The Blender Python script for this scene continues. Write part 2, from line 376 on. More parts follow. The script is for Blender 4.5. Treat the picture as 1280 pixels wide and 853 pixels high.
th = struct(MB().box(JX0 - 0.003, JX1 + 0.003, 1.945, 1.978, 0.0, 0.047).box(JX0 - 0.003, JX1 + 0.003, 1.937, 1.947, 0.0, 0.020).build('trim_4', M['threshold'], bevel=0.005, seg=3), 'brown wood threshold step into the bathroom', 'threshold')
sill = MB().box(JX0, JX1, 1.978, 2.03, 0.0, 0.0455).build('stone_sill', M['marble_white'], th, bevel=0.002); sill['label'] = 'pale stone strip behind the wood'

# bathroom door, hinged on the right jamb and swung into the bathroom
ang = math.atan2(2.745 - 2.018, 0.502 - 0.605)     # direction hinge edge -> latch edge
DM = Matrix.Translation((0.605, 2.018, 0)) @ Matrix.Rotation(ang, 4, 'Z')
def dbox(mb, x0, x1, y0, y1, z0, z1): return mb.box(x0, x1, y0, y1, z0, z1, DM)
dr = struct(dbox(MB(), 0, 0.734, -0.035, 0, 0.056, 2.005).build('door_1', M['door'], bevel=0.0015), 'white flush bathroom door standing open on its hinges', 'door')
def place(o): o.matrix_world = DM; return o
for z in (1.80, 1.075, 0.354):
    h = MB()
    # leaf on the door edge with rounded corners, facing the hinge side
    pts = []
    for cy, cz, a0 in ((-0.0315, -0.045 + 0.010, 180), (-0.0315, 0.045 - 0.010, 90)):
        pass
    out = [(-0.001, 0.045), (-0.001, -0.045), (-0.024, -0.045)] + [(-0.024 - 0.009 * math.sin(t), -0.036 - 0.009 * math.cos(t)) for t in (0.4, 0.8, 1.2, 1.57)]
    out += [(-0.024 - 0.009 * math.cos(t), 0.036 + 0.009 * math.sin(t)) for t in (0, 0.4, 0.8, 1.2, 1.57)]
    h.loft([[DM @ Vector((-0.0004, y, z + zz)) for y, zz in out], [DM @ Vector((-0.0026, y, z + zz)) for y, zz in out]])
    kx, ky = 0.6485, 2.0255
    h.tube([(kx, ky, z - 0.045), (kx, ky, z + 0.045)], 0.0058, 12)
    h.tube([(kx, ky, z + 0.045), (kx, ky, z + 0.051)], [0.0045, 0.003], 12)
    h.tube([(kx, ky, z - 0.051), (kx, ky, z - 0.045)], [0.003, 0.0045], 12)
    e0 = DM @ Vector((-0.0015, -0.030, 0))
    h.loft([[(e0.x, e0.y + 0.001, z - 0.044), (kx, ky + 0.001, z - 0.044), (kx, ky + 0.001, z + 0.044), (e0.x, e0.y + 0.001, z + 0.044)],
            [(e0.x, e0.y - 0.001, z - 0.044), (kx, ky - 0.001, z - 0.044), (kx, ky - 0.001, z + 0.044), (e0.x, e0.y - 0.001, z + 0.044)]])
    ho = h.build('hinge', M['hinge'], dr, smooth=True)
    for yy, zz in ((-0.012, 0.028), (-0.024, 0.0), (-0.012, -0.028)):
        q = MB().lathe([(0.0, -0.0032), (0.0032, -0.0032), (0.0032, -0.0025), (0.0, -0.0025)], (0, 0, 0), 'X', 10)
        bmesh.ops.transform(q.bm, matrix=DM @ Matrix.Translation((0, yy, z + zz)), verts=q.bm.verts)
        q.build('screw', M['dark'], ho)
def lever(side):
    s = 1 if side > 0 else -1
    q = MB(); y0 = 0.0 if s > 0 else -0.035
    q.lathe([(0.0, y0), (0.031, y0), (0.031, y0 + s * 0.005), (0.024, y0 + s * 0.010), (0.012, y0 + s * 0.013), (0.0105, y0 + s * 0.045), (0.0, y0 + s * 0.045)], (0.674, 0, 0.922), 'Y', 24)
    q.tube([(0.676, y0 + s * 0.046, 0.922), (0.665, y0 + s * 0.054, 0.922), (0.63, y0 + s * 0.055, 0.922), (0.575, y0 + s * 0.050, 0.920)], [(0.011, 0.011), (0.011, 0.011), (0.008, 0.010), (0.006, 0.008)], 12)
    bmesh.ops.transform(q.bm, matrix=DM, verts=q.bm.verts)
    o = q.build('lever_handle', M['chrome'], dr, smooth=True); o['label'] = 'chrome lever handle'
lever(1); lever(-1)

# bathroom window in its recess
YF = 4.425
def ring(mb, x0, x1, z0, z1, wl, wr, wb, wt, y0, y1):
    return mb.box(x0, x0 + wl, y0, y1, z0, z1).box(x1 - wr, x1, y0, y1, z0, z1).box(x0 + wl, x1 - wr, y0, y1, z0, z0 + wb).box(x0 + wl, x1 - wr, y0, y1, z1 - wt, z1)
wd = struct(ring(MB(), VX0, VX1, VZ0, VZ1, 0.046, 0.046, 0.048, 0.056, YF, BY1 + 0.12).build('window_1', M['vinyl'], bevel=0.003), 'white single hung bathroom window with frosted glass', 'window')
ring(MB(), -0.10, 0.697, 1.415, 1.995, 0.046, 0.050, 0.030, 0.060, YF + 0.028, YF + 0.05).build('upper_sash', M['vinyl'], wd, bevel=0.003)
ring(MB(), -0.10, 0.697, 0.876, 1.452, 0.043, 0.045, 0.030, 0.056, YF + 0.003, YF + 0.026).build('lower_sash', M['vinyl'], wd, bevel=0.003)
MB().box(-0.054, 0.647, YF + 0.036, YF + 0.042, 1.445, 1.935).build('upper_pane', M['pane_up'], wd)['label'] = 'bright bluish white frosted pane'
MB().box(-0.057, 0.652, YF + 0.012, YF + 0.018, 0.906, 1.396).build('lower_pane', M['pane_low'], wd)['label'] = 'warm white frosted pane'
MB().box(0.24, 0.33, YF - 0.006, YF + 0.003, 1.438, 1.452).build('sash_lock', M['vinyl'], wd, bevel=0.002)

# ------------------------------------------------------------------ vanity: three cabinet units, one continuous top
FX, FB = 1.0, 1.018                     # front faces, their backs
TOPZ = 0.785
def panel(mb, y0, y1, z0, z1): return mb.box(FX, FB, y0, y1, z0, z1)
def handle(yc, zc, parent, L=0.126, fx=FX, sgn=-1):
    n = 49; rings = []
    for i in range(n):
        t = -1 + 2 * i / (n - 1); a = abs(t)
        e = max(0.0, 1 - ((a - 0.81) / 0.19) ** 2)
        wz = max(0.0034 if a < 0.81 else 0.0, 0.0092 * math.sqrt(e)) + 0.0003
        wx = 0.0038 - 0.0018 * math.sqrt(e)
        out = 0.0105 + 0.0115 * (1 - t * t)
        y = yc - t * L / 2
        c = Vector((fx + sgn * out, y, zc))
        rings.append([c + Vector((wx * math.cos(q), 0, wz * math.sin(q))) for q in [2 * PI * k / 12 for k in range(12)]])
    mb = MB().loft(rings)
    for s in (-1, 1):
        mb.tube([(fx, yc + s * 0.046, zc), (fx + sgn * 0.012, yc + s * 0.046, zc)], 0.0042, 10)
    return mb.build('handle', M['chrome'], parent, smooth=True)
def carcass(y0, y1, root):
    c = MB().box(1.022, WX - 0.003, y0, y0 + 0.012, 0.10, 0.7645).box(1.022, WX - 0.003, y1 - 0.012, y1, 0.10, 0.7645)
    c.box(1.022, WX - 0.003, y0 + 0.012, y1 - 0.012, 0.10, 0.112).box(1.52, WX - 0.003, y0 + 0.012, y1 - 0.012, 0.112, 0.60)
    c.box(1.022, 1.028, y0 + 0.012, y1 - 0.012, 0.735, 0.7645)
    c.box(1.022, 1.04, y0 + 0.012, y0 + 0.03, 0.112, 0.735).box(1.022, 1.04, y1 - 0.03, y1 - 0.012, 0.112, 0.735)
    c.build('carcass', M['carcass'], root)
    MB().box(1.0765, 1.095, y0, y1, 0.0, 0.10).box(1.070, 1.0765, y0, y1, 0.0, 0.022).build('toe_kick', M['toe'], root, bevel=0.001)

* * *

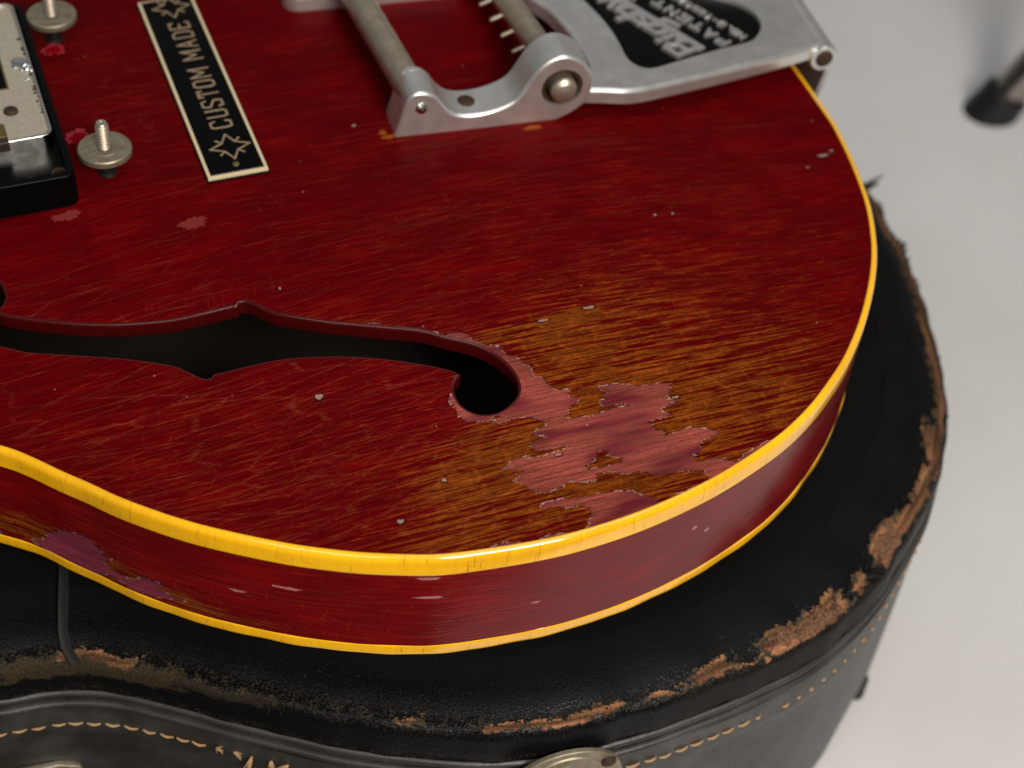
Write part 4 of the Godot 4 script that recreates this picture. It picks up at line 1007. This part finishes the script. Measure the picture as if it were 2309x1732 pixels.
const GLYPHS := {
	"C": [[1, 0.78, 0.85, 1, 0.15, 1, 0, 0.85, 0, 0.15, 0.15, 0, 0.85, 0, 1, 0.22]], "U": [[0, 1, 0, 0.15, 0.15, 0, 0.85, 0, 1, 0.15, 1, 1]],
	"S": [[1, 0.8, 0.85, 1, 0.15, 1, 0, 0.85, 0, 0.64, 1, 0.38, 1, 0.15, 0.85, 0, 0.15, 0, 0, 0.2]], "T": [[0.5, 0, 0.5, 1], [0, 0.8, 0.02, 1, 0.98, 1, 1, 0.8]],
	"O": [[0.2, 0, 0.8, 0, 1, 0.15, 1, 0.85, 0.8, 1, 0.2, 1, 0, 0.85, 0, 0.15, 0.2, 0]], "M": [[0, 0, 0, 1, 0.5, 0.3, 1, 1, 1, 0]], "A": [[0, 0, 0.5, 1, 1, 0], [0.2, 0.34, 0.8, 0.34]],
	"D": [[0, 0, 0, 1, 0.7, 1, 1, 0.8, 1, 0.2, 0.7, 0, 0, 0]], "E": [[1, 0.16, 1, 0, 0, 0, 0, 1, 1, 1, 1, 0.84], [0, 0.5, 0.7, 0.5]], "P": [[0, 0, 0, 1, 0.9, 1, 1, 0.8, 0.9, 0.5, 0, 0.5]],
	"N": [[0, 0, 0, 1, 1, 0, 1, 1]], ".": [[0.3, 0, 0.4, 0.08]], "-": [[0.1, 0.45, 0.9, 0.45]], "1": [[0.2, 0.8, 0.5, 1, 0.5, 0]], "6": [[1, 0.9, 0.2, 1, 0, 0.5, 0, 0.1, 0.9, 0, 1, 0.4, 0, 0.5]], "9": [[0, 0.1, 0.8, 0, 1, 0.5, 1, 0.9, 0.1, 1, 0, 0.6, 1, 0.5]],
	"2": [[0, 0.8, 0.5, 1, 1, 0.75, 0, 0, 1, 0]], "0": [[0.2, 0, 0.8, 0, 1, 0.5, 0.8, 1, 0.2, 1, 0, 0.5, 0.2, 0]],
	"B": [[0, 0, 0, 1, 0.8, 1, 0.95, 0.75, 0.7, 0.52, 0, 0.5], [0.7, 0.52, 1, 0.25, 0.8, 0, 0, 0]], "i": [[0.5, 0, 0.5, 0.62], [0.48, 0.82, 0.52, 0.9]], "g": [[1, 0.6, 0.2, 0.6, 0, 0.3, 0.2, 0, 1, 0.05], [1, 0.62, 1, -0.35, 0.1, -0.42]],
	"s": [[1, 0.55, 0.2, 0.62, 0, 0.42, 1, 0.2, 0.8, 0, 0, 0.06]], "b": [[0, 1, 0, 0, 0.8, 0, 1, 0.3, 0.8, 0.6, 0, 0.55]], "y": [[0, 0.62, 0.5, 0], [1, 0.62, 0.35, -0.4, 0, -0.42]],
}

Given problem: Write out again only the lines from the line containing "The Blender Python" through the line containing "behind the wood'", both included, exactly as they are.

Result below:
The Blender Python script for this scene continues. Write part 2, from line 376 on. More parts follow. The script is for Blender 4.5. Treat the picture as 1280 pixels wide and 853 pixels high.
th = struct(MB().box(JX0 - 0.003, JX1 + 0.003, 1.945, 1.978, 0.0, 0.047).box(JX0 - 0.003, JX1 + 0.003, 1.937, 1.947, 0.0, 0.020).build('trim_4', M['threshold'], bevel=0.005, seg=3), 'brown wood threshold step into the bathroom', 'threshold')
sill = MB().box(JX0, JX1, 1.978, 2.03, 0.0, 0.0455).build('stone_sill', M['marble_white'], th, bevel=0.002); sill['label'] = 'pale stone strip behind the wood'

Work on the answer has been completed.